# start of RECORDS PROVIDED
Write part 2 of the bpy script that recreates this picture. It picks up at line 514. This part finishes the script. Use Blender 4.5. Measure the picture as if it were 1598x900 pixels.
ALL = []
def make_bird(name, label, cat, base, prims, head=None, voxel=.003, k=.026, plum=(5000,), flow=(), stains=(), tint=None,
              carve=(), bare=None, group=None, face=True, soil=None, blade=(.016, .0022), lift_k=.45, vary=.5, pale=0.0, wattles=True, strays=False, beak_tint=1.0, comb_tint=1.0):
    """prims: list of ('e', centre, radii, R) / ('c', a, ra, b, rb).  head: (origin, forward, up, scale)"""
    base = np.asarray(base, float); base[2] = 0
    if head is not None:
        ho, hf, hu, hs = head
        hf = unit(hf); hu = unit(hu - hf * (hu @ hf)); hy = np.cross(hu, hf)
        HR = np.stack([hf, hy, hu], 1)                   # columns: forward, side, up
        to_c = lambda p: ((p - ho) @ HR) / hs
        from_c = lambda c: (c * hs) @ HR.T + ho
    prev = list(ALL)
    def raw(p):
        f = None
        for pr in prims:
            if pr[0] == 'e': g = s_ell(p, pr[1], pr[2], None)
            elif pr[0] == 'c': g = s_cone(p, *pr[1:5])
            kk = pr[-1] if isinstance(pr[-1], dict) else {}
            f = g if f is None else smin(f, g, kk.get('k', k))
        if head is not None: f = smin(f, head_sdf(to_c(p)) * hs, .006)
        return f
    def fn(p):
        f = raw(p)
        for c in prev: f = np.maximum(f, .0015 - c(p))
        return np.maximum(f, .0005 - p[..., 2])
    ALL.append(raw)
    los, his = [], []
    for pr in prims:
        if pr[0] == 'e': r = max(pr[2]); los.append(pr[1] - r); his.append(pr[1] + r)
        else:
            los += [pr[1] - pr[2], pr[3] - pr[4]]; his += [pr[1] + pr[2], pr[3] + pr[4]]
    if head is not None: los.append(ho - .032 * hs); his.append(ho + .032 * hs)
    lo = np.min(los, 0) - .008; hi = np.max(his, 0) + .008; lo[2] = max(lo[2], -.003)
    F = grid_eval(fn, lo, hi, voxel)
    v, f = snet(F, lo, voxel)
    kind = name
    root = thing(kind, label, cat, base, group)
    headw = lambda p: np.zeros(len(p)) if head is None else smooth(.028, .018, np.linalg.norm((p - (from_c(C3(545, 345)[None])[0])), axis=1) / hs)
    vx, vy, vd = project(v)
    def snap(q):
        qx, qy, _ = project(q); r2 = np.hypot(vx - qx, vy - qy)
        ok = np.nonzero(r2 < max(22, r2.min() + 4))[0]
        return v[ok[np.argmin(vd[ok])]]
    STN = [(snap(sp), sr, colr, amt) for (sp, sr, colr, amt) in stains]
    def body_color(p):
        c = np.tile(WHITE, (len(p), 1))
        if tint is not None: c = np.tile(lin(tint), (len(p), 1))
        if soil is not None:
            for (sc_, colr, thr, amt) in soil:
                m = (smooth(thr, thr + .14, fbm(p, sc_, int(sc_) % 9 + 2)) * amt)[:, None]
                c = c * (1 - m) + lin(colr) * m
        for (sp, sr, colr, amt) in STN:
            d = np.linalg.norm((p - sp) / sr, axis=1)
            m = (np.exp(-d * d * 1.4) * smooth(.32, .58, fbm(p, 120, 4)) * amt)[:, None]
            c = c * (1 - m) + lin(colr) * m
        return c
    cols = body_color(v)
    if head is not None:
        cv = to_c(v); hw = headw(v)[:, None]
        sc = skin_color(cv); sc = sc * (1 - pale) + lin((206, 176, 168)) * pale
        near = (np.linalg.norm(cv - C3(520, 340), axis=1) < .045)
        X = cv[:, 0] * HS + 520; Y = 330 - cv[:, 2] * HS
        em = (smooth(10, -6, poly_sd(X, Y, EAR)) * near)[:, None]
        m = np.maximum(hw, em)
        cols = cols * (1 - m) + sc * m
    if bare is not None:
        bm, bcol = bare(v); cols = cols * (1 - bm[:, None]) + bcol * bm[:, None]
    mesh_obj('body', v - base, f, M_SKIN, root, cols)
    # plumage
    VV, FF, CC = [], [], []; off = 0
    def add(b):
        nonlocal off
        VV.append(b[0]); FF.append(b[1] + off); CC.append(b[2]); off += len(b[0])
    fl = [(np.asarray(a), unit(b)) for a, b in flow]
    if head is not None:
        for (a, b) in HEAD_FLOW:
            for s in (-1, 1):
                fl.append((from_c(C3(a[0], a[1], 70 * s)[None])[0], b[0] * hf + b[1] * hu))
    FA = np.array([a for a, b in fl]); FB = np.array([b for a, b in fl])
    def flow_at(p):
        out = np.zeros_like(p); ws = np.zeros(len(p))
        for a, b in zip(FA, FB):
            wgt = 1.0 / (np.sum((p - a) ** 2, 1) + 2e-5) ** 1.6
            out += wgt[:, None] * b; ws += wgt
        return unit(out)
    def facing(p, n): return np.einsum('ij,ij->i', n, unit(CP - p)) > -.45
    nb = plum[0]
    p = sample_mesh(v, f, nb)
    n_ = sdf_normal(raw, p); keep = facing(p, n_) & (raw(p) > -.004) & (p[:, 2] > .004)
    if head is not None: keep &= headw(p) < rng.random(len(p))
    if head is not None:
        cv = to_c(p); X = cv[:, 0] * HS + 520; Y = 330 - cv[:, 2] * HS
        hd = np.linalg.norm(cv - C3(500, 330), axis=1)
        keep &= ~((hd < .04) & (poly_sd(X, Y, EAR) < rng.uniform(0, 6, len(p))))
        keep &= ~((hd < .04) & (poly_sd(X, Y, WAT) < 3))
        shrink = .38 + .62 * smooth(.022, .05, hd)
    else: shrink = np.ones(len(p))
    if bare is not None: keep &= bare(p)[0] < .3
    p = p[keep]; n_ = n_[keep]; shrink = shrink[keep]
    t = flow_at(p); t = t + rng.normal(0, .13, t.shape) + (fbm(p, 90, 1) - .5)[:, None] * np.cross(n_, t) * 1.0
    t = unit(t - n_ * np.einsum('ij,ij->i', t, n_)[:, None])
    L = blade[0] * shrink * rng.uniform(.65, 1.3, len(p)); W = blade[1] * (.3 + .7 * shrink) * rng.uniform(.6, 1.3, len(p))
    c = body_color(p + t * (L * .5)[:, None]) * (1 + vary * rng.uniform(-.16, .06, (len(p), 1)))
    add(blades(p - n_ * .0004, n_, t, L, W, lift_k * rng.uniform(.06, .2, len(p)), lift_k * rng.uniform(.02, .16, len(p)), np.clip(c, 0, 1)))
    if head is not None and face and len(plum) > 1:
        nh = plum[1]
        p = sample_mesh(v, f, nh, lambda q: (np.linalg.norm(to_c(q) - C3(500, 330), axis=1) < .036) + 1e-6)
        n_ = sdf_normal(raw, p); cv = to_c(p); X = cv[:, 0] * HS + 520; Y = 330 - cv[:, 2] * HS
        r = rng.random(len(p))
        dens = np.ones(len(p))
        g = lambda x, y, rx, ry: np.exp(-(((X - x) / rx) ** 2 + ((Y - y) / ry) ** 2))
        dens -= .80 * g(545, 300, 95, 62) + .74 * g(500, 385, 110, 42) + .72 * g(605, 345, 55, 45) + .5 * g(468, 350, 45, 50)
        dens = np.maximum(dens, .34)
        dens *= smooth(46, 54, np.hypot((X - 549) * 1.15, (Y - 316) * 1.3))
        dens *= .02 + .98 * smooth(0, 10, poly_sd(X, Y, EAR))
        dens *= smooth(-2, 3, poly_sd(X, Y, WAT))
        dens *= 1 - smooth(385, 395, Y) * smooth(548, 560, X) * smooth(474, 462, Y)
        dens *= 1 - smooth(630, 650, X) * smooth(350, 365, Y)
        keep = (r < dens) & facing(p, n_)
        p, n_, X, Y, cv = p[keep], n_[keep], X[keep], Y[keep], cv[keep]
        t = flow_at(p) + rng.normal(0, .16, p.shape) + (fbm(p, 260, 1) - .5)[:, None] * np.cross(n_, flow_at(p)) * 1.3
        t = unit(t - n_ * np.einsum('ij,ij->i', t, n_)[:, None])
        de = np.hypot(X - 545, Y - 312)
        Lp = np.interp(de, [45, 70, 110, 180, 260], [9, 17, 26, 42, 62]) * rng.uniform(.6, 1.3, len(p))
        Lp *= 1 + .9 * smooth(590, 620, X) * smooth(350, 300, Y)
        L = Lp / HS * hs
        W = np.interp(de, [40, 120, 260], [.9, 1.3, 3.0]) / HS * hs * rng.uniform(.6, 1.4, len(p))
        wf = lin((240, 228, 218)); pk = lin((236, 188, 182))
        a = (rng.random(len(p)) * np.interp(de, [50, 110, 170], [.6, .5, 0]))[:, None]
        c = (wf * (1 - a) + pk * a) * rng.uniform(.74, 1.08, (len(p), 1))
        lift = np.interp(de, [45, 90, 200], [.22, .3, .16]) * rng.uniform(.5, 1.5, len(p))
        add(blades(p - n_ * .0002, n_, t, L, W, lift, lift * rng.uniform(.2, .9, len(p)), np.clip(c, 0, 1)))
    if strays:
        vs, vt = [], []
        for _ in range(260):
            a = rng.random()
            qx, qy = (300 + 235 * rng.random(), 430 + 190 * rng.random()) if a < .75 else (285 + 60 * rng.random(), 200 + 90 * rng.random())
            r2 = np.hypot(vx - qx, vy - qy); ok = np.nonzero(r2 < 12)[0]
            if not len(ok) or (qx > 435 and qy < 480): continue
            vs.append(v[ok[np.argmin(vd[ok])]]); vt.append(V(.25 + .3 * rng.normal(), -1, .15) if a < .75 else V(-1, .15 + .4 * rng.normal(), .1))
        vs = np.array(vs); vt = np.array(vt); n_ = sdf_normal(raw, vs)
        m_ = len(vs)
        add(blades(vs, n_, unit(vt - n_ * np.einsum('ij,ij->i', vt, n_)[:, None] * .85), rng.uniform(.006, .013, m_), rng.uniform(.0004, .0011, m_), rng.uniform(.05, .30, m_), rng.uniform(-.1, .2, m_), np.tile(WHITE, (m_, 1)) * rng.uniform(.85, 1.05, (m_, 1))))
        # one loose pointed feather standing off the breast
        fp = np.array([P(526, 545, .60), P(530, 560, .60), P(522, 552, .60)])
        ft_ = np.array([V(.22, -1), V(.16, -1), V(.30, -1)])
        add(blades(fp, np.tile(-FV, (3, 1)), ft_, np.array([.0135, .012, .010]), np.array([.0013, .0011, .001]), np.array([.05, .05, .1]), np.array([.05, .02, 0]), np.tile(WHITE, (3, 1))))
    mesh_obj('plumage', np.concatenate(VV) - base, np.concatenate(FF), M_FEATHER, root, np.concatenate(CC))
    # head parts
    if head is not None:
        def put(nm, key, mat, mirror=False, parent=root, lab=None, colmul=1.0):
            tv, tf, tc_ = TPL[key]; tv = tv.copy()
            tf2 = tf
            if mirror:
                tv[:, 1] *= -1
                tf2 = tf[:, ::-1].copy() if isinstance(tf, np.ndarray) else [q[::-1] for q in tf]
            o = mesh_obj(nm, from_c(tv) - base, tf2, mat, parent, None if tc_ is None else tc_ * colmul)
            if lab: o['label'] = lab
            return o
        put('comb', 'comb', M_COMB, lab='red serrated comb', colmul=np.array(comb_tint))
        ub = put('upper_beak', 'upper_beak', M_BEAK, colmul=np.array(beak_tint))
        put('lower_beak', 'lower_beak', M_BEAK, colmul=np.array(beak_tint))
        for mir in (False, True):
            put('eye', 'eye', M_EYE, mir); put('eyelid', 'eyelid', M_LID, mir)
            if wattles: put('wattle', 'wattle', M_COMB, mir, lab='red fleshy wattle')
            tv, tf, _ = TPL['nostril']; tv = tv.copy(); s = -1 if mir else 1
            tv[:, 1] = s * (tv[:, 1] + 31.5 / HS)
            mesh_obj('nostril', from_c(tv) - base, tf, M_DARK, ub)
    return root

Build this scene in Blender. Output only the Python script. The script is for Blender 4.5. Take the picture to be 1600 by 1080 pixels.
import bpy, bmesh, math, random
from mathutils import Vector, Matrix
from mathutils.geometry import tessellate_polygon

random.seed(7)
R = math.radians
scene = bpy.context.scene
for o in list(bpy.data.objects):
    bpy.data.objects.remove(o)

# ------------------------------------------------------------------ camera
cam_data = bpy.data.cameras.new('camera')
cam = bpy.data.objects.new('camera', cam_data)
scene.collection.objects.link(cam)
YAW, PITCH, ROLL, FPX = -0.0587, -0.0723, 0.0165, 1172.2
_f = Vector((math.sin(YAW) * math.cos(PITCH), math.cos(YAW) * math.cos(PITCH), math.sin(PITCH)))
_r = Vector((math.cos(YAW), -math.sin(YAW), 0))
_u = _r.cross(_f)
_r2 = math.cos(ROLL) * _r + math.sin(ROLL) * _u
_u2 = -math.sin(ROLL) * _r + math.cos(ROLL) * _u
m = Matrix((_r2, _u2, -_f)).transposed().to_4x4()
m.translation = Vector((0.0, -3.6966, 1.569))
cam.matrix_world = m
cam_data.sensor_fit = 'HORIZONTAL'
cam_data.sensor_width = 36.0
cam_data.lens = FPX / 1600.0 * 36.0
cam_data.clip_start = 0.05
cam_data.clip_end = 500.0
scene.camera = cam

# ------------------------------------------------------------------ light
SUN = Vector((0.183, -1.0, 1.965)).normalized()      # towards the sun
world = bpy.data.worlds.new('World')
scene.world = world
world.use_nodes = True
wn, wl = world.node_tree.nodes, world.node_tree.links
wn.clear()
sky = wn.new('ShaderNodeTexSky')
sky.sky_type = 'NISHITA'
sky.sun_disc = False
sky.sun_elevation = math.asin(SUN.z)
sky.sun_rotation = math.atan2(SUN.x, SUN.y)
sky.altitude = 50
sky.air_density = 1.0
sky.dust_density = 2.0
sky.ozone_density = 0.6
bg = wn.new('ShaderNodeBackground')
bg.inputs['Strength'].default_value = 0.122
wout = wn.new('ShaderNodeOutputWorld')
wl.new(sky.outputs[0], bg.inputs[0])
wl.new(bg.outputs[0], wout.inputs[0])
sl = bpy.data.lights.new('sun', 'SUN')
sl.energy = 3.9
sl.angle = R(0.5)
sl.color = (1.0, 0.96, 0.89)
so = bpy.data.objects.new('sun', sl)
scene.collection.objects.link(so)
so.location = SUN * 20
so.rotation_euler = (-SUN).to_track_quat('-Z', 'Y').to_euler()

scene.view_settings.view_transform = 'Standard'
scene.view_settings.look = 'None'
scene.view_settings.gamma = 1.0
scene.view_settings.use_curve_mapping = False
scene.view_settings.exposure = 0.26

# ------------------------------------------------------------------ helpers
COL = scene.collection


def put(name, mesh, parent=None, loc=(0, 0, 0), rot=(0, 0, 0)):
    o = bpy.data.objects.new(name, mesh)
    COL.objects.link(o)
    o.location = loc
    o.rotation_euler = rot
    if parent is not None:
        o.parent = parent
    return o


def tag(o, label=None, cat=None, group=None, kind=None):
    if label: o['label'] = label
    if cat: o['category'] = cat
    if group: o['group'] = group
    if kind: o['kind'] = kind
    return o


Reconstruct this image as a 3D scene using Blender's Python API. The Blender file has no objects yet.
# end of RECORDS PROVIDED
** REQUIREMENTS **
Every line that holds the word "cols" should be extracted.

** RESPONSE TO THE TASK **
    cols = body_color(v)
        cols = cols * (1 - m) + sc * m
        bm, bcol = bare(v); cols = cols * (1 - bm[:, None]) + bcol * bm[:, None]
    mesh_obj('body', v - base, f, M_SKIN, root, cols)